Pas si anodin – L’édito de Christophe Bonnefoy
Le béluga est mort. On entend déjà les persifleurs exprimer leur colère avec une certaine virulence. Comment ! Des images en continu de cet animal découvert égaré dans la Seine ! Un simple animal qui viendrait reléguer au second plan, sur les chaînes d’information, la détresse de ces milliers d’habitants victimes de la reprise des incendies dans le Sud-Ouest ? Nous ferait oublier qu’en Ukraine, les attaques de l’armée russe continuent à faire des centaines de morts chaque jour ? Ou que les provocations de la Chine pourraient bien nous entraîner dans un vaste conflit dont on n’ose par peur imaginer les conséquences ?
On ne parle même pas de ceux qui dénonceront, sans le connaître, le coût de l’opération.
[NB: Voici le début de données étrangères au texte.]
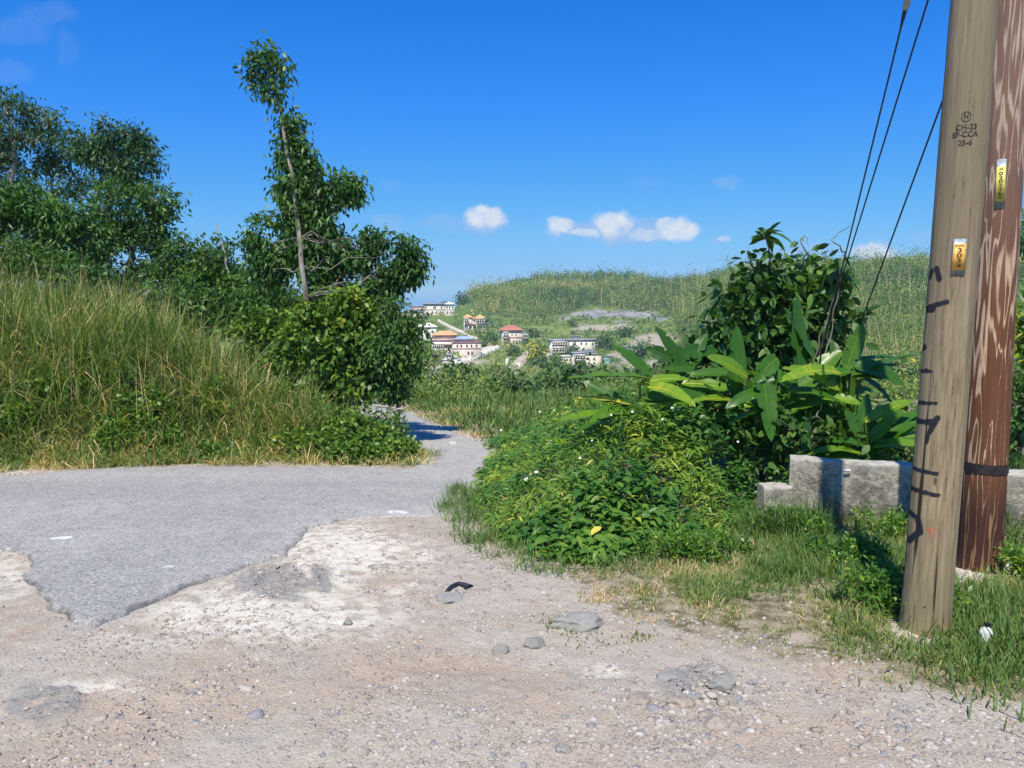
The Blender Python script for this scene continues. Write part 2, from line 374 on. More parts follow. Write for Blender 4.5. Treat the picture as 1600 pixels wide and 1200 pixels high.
def ground_sheet():
    xs = np.concatenate([-np.geomspace(150, 6, 50), np.arange(-5.9, -3.6, .07), np.arange(-3.6, 4.2, .021), np.arange(4.25, 6, .1), np.geomspace(6.1, 150, 45)])
    ys = np.concatenate([-np.geomspace(60, .5, 16), np.arange(0, 2.2, .2), np.arange(2.2, 6.6, .021), np.arange(6.6, 9.5, .04), np.arange(9.5, 16, .12), np.geomspace(16.2, 100, 50)])
    x, y, Q = tensor(xs, ys)
    z, oam, sdr, px, py = surf(x, y); sdv = poly_sd(x, y, VERGE)
    veg = np.maximum(sstep(-.12, .25, sdv + (fbm(x * 3, y * 3, 3) - .5) * .5), sstep(-.05, .3, bank_d(x, y) + (fbm(x * 2, y * 2, 2) - .5) * .5))
    bare = blobs_px(px, py, [(1440, 985, 70, 26, 1), (1540, 890, 75, 26, 1), (1330, 838, 60, 30, .8), (1375, 1040, 30, 12, .5), (1120, 860, 40, 14, .9), (1250, 1000, 40, 14, .6), (1480, 850, 30, 25, .8)]) * (y < 9)
    veg = veg * (1 - .95 * sstep(.15, .75, bare * (.5 + fbm(x * 8, y * 8, 4))))
    chalk = blobs_px(px, py, [(540, 858, 100, 44, 1.3), (500, 900, 70, 45, 1.1), (420, 960, 220, 48, 1.1), (640, 870, 70, 40, .7), (10, 900, 50, 60, .7), (150, 1075, 110, 20, .75), (250, 1000, 140, 24, .6), (940, 1050, 40, 18, .9), (620, 930, 50, 30, .6), (1380, 850, 90, 40, .8), (1540, 892, 80, 30, 1), (1450, 985, 80, 24, .8), (880, 1130, 130, 30, .35), (60, 742, 170, 8, .8), (620, 1120, 12, 40, .3)]) * (y < 11)
    brown = blobs_px(px, py, [(30, 985, 75, 34, 1), (700, 1040, 130, 28, .9), (640, 1160, 160, 30, .5), (485, 1140, 30, 18, 1), (640, 830, 120, 18, .7), (790, 870, 70, 22, .5), (1330, 1050, 140, 22, .45), (960, 1090, 80, 22, .5), (560, 1180, 130, 26, .4), (1010, 925, 160, 25, .3)]) * (y < 11)
    o = mesh('ground', np.stack([x, y, z], -1), Q, M_ground, None, None, {'veg': veg, 'chalk': chalk, 'brown': brown, 'oldtar': oam * (sdr < 0)}, True)
    return tag(o, kind='structure')
def road_sheet():
    xs = np.concatenate([np.arange(-22, -6, .2), np.arange(-6, -4.2, .04), np.arange(-4.2, .4, .02)]); ys = np.concatenate([np.arange(3.7, 9.6, .02), np.arange(9.6, 14, .05), np.arange(14, 34.3, .25)])
    x, y, Q = tensor(xs, ys)
    j = (fbm(x * 5, y * 5, 4) - .5) * .16 * sstep(14, 10, y)
    sd = poly_sd(x, y, ROAD) + j
    g = G(x, y)
    z = g + np.where(sd > 0, -.01 + (.032 - .016 * sstep(-1.9, -1.2, x)) * sstep(0, .03, sd) + .014 * sstep(0, .6, sd), -.01 + sd * 1.5) + (fbm(x * 1.1, y * 1.1, 3) - .5) * .03
    keep = (sd[Q] > -.05).any(1); Q = Q[keep]; u, inv = np.unique(Q, return_inverse=True); Q = inv.reshape(-1, 4)
    px, py = PX(x, y, z)
    lite = blobs_px(px, py, [(60, 742, 180, 7, 1), (690, 740, 110, 14, .8), (420, 745, 220, 9, .6), (700, 690, 120, 40, .8), (520, 800, 90, 16, .3), (150, 800, 130, 7, .5), (330, 830, 160, 8, .45), (640, 770, 110, 9, .5), (690, 795, 60, 12, .5)])
    dk = blobs_px(px, py, [(230, 765, 260, 9, .7), (520, 775, 200, 14, .6), (560, 757, 200, 6, .8), (120, 775, 200, 6, .6), (300, 800, 200, 7, .5), (150, 880, 90, 20, .5), (200, 930, 150, 40, .5), (380, 880, 110, 30, .3)])
    dust = sstep(.45, 0, sd + (fbm(x * 2.5, y * 2.5, 3) - .5) * .9) * sstep(-2.6, -1.6, x); lite = np.maximum(lite, dust * .9)
    edge = (1 - dust) * sstep(.045, 0, sd + (fbm(x * 12, y * 12, 2) - .5) * .06)
    white = blobs_px(px, py, [(618, 800, 14, 3, 1), (630, 801, 10, 2.5, 1), (262, 885, 12, 3, .8), (103, 840, 14, 3, 1), (85, 841, 8, 2, .8), (707, 692, 8, 3, .8)])
    o = mesh('road', np.stack([x, y, z], -1)[u], Q, M_road, None, None, {'lite': lite[u], 'dk': dk[u], 'edge': edge[u], 'white': white[u]}, True)
    return tag(o, kind='structure')
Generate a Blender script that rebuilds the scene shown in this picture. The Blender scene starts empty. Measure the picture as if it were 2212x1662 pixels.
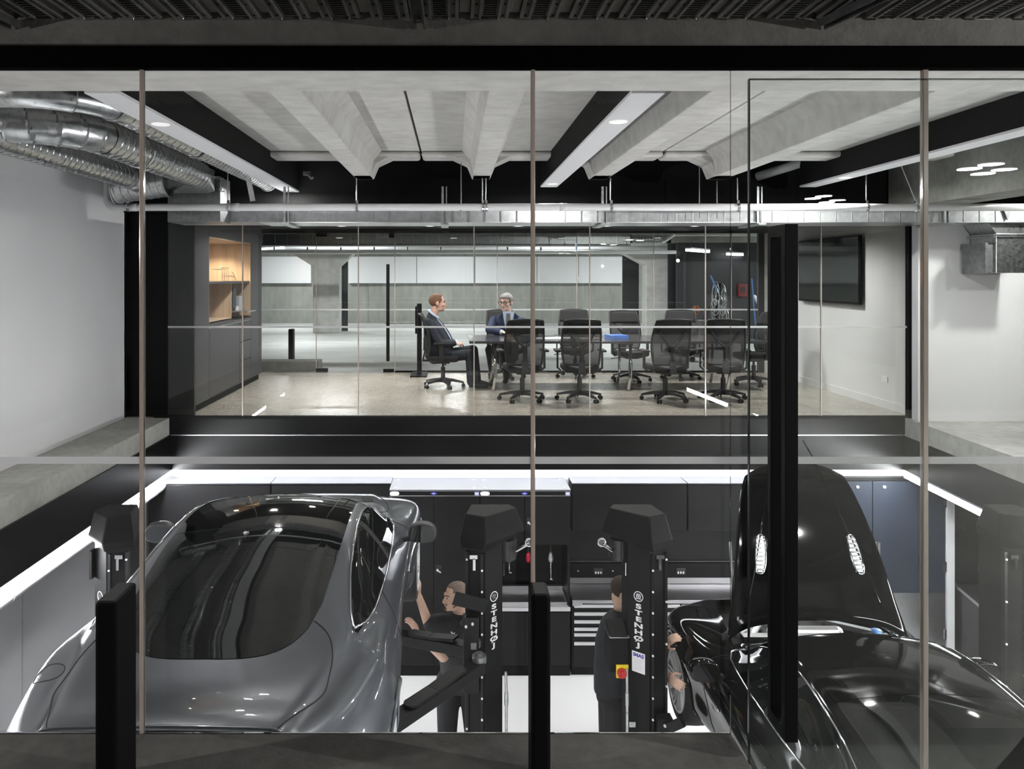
RIGHT_W = 200; SIDE_FILL_W = 150
LED_S, LED_B, MEET_W, NEAR_W, PARK_W, NICHE_W, BEAM_W, EXPO = 185, 20, 160, 60, 160, 60, 50, 0.0
import bpy, bmesh, math, random
from mathutils import Vector as V, Matrix, noise
random.seed(7)
C = bpy.context.scene.collection
PI = math.pi
F = 1662.0
EYE = 1.65
def X(px, Y): return (px - 980.0) / F * Y
def Z(py, Y): return EYE - (py - 598.0) / F * Y
def P(px, py, Y): return V((X(px, Y), Y, Z(py, Y)))

# ------------------------------------------------------------------ materials
MATS = {}
def mat(name, col=(.5, .5, .5), rough=.5, metal=0.0, spec=.5, coat=0.0, emit=None, estr=0.0,
        noise_amt=0.0, noise_scale=5.0, bump=0.0, bump_scale=40.0, alpha=1.0, rough_var=0.0, stretch=None, col2=None):
    if name in MATS: return MATS[name]
    m = bpy.data.materials.new(name); m.use_nodes = True
    nt = m.node_tree; b = nt.nodes['Principled BSDF']
    b.inputs['Base Color'].default_value = (*col, 1)
    b.inputs['Roughness'].default_value = rough
    b.inputs['Metallic'].default_value = metal
    b.inputs['Specular IOR Level'].default_value = spec
    b.inputs['Coat Weight'].default_value = coat
    b.inputs['Coat Roughness'].default_value = .03
    b.inputs['Alpha'].default_value = alpha
    if emit:
        b.inputs['Emission Color'].default_value = (*emit, 1)
        b.inputs['Emission Strength'].default_value = estr
    if noise_amt or bump or rough_var:
        tc = nt.nodes.new('ShaderNodeTexCoord')
        mp = nt.nodes.new('ShaderNodeMapping')
        if stretch: mp.inputs['Scale'].default_value = stretch
        nt.links.new(tc.outputs['Object'], mp.inputs['Vector'])
    if noise_amt or rough_var:
        n = nt.nodes.new('ShaderNodeTexNoise'); n.inputs['Scale'].default_value = noise_scale
        n.inputs['Detail'].default_value = 6; n.inputs['Roughness'].default_value = .6
        nt.links.new(mp.outputs[0], n.inputs['Vector'])
    if noise_amt:
        r = nt.nodes.new('ShaderNodeValToRGB')
        c1 = [max(0, c * (1 - noise_amt)) for c in col]
        c2 = col2 or [min(1, c * (1 + noise_amt)) for c in col]
        r.color_ramp.elements[0].position = .3; r.color_ramp.elements[1].position = .7
        r.color_ramp.elements[0].color = (*c1, 1); r.color_ramp.elements[1].color = (*c2, 1)
        nt.links.new(n.outputs['Fac'], r.inputs[0]); nt.links.new(r.outputs[0], b.inputs['Base Color'])
    if rough_var:
        mr = nt.nodes.new('ShaderNodeMapRange')
        mr.inputs['To Min'].default_value = max(0, rough - rough_var); mr.inputs['To Max'].default_value = rough + rough_var
        nt.links.new(n.outputs['Fac'], mr.inputs[0]); nt.links.new(mr.outputs[0], b.inputs['Roughness'])
    if bump:
        n2 = nt.nodes.new('ShaderNodeTexNoise'); n2.inputs['Scale'].default_value = bump_scale; n2.inputs['Detail'].default_value = 4
        nt.links.new(mp.outputs[0], n2.inputs['Vector'])
        bp = nt.nodes.new('ShaderNodeBump'); bp.inputs['Strength'].default_value = bump; bp.inputs['Distance'].default_value = .01
        nt.links.new(n2.outputs['Fac'], bp.inputs['Height']); nt.links.new(bp.outputs[0], b.inputs['Normal'])
    MATS[name] = m
    return m

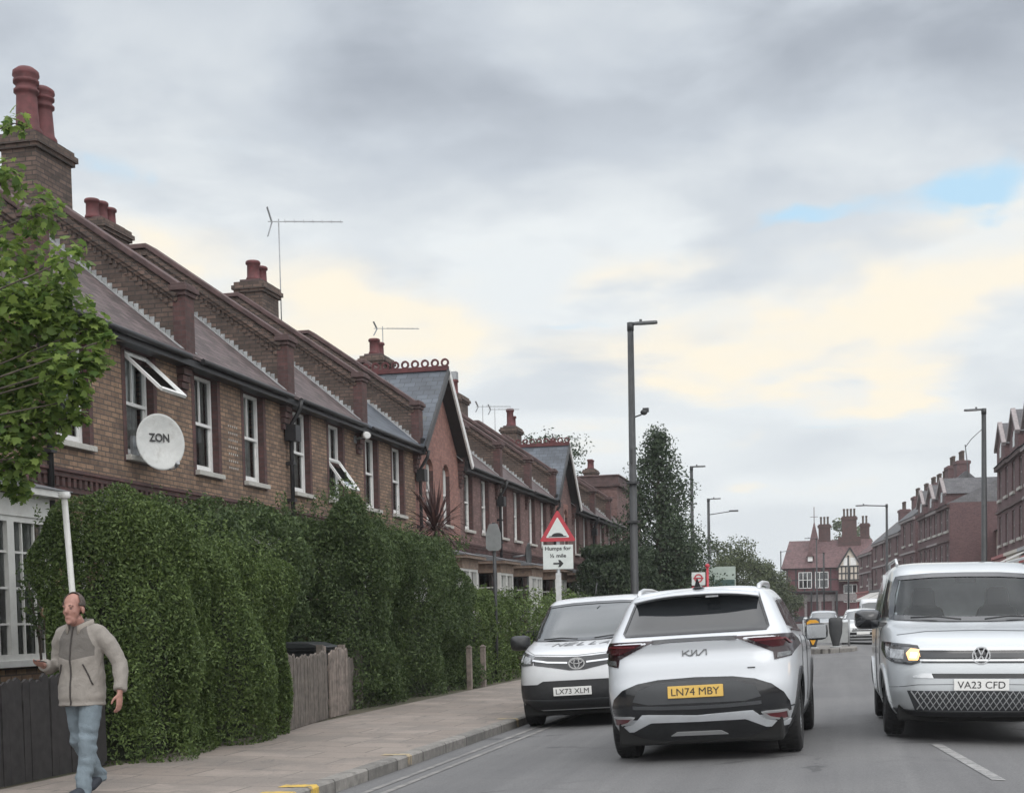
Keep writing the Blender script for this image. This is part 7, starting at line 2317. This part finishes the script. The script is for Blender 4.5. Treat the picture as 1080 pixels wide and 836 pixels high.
# below the horizon
colr = nt.mix(nt.smooth(el, -.5, -4), colr, c10(.2, .2, .2))
bg = nt.n('ShaderNodeBackground'); bg.inputs['Strength'].default_value = 0.1
nt.l(colr, bg.inputs[0])
wo = nt.n('ShaderNodeOutputWorld'); nt.l(bg.outputs[0], wo.inputs[0])

# thin London haze over the whole street
hz = MB(); hz.box(-90, 60, -40, 300, -1.4, 19.5)
ho_ = tag(hz.build('haze', None), kind='stuff')
hm = bpy.data.materials.new('haze_air'); hm.use_nodes = True; ht = NT(hm.node_tree)
pv = ht.n('ShaderNodeVolumePrincipled'); pv.inputs['Color'].default_value = (.93, .95, .97, 1); pv.inputs['Density'].default_value = .0004; pv.inputs['Anisotropy'].default_value = .2
ht.l(pv.outputs[0], ht.n('ShaderNodeOutputMaterial').inputs['Volume'])
ho_.data.materials.clear(); ho_.data.materials.append(hm)

sl_ = bpy.data.lights.new('sun', 'SUN'); sl_.energy = 0.6; sl_.angle = math.radians(35); sl_.color = (1.0, .97, .93)
so_ = link('sun', sl_)
so_.rotation_euler = (-sd_).to_track_quat('-Z', 'Y').to_euler()

cam = bpy.data.cameras.new('camera'); co_ = link('camera', cam)
rgt = V((0.97440986, 0.22379862, -0.02096651)); dwn = V((-0.00866976, -0.05578748, -0.99840502)); fwd = V((-0.22461134, 0.97303748, -0.05241959))
co_.matrix_world = Matrix(((rgt.x, -dwn.x, -fwd.x, 0), (rgt.y, -dwn.y, -fwd.y, 0), (rgt.z, -dwn.z, -fwd.z, 1.37), (0, 0, 0, 1)))
cam.sensor_fit = 'HORIZONTAL'; cam.sensor_width = 36; cam.lens = 1500 / 1080 * 36
cam.shift_y = (731 - 418) / 1080
cam.clip_start = .1; cam.clip_end = 3000
SC.camera = co_

SC.render.engine = 'CYCLES'
SC.view_settings.view_transform = 'Standard'; SC.view_settings.look = 'None'; SC.view_settings.gamma = 1; SC.view_settings.exposure = 0.23
cy = SC.cycles
cy.use_denoising = True
try: cy.denoiser = 'OPENIMAGEDENOISE'
except Exception: pass
cy.max_bounces = 6; cy.diffuse_bounces = 3; cy.glossy_bounces = 3; cy.transmission_bounces = 4; cy.transparent_max_bounces = 10
cy.use_adaptive_sampling = True; cy.adaptive_threshold = 0.015
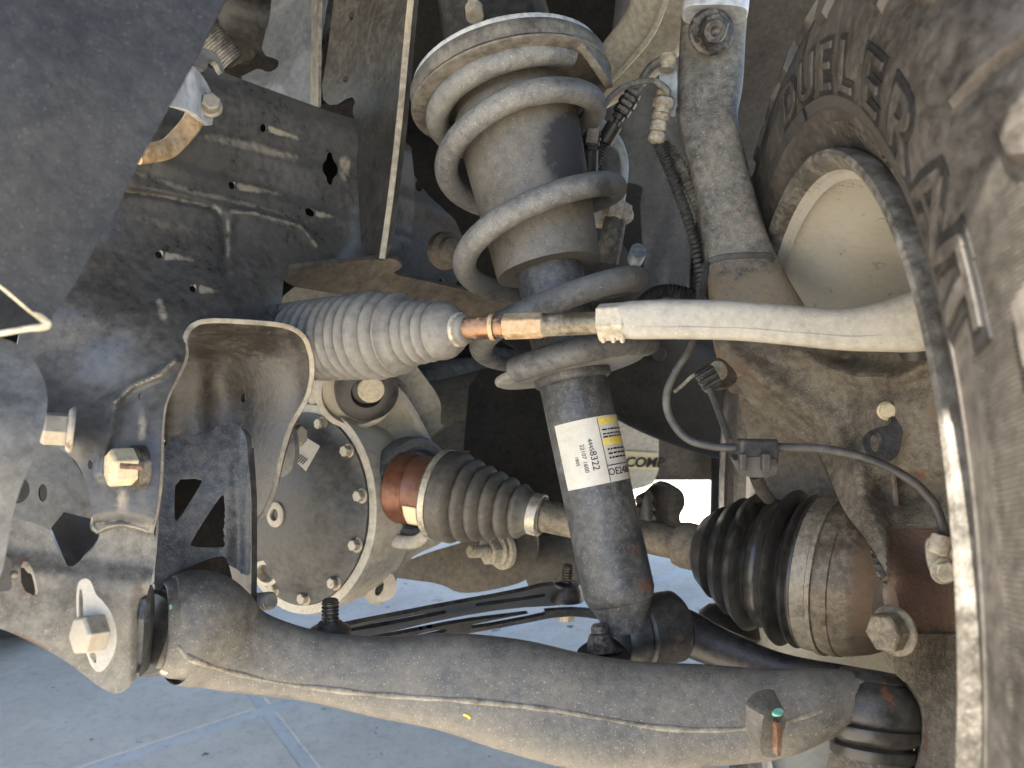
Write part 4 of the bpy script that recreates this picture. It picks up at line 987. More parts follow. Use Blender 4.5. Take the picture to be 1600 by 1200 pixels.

Tout ça pour ça. Tout ça pour finalement euthanasier l’animal, dont l’état s’était subitement dégradé sur sa route en camion vers Ouistreham, d’où il aurait pu être relâché vers son milieu naturel. Un simple animal ? Pas que. Sûrement aussi, dans l’inconscient collectif, de ces symboles qui donnent encore à s’émouvoir parfois. Qui redonnent un peu d’humanité à un monde qui en manque cruellement.
Et au-delà d’un simple fait d’actualité, pose la question d’un environnement qui de plus en plus avance – ou recule, c’est selon – au rythme du dérèglement. Cette tentative de sauvetage est intervenue quelques semaines après celle, avortée également, d’une orque entre Rouen et Le Havre. Si d’aventure on ne se sentait même pas un tantinet touché par le sort de l’animal, au moins devra-t-on plus égoïstement constater que ce qui touche notre Terre et la détruit nous détruit ou nous détruira également par ricochet. Voilà qui va bien au-delà de cet épisode médiatique.